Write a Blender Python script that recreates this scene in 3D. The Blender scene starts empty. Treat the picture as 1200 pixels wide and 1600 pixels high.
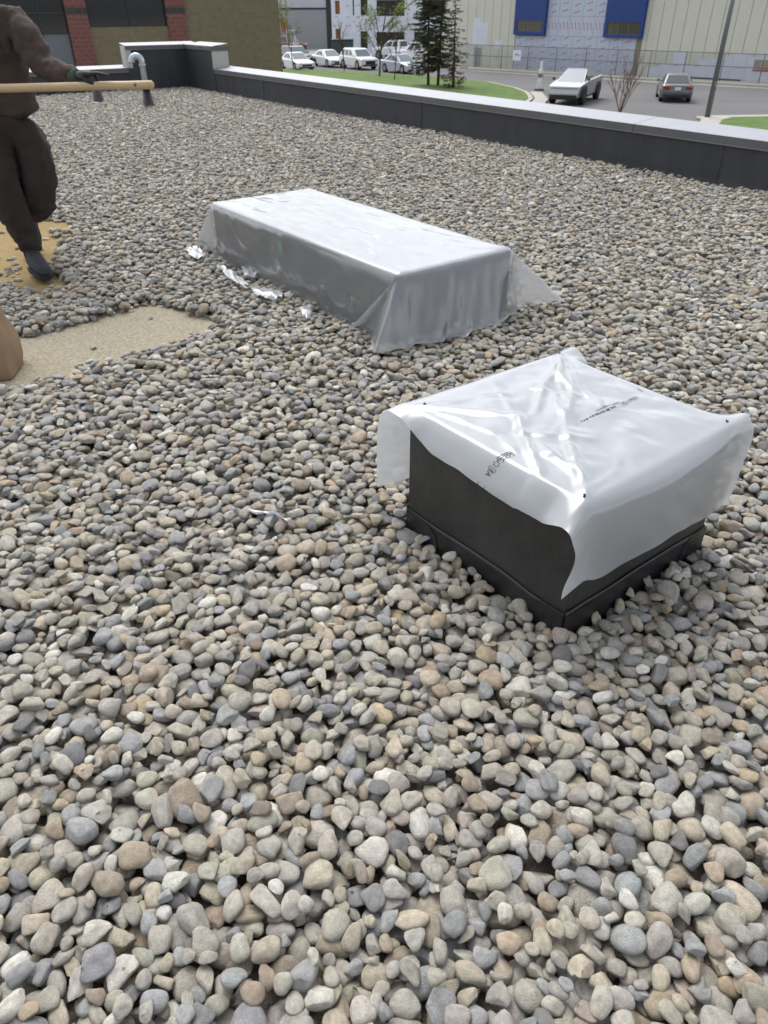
import bpy, bmesh, math, random
import numpy as np
from mathutils import Vector, Matrix, noise as mnoise

random.seed(7); rng = np.random.default_rng(11)
SC = bpy.context.scene
COL = SC.collection
R = math.radians
sin, cos, pi = math.sin, math.cos, math.pi

# ------------------------------------------------------------------ camera
H_CAM, F_PX, PITCH, ROLL = 1.5, 1139.3, R(34.62), R(-0.275)
fwd = Vector((0, cos(PITCH), -sin(PITCH))); rgt = Vector((1, 0, 0)); upv = rgt.cross(fwd)
RX = rgt * cos(ROLL) + upv * sin(ROLL); UX = upv * cos(ROLL) - rgt * sin(ROLL)
cd = bpy.data.cameras.new('camera'); camo = bpy.data.objects.new('camera', cd); COL.objects.link(camo)
m = Matrix((RX, UX, -fwd)).transposed().to_4x4(); m.translation = (0, 0, H_CAM); camo.matrix_world = m
cd.sensor_fit = 'VERTICAL'; cd.sensor_height = 36; cd.sensor_width = 27; cd.lens = F_PX / 1600 * 36
cd.clip_start = 0.05; cd.clip_end = 2000
cd.dof.use_dof = True; cd.dof.focus_distance = 2.0; cd.dof.aperture_fstop = 8.0
SC.camera = camo

# ------------------------------------------------------------------ light: bright overcast, sun veiled, high ahead
SUN_AZ, SUN_EL = R(-22), R(56)
w = bpy.data.worlds.new('World'); SC.world = w; w.use_nodes = True
nt = w.node_tree; nt.nodes.clear()
sky = nt.nodes.new('ShaderNodeTexSky'); sky.sky_type = 'NISHITA'; sky.sun_disc = False
sky.sun_elevation = SUN_EL; sky.sun_rotation = SUN_AZ; sky.dust_density = 3.0; sky.air_density = 1.0
bw = nt.nodes.new('ShaderNodeHueSaturation'); bw.inputs['Saturation'].default_value = 0.3
tc = nt.nodes.new('ShaderNodeTexCoord'); nz = nt.nodes.new('ShaderNodeTexNoise')
nz.inputs['Scale'].default_value = 3.2; nz.inputs['Detail'].default_value = 5
rmp = nt.nodes.new('ShaderNodeMapRange'); rmp.inputs[1].default_value = 0.3; rmp.inputs[2].default_value = 0.7
rmp.inputs[3].default_value = 0.62; rmp.inputs[4].default_value = 1.5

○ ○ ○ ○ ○

YOUR TASK> Return only the lines running from the top of the data to the line that holds "from mathutils import". Include both of those lines, but skip the pictures.

RESULT OF THIS EXERCISE>
Write a Blender Python script that recreates this scene in 3D. The Blender scene starts empty. Treat the picture as 1200 pixels wide and 1600 pixels high.
import bpy, bmesh, math, random
import numpy as np
from mathutils import Vector, Matrix, noise as mnoise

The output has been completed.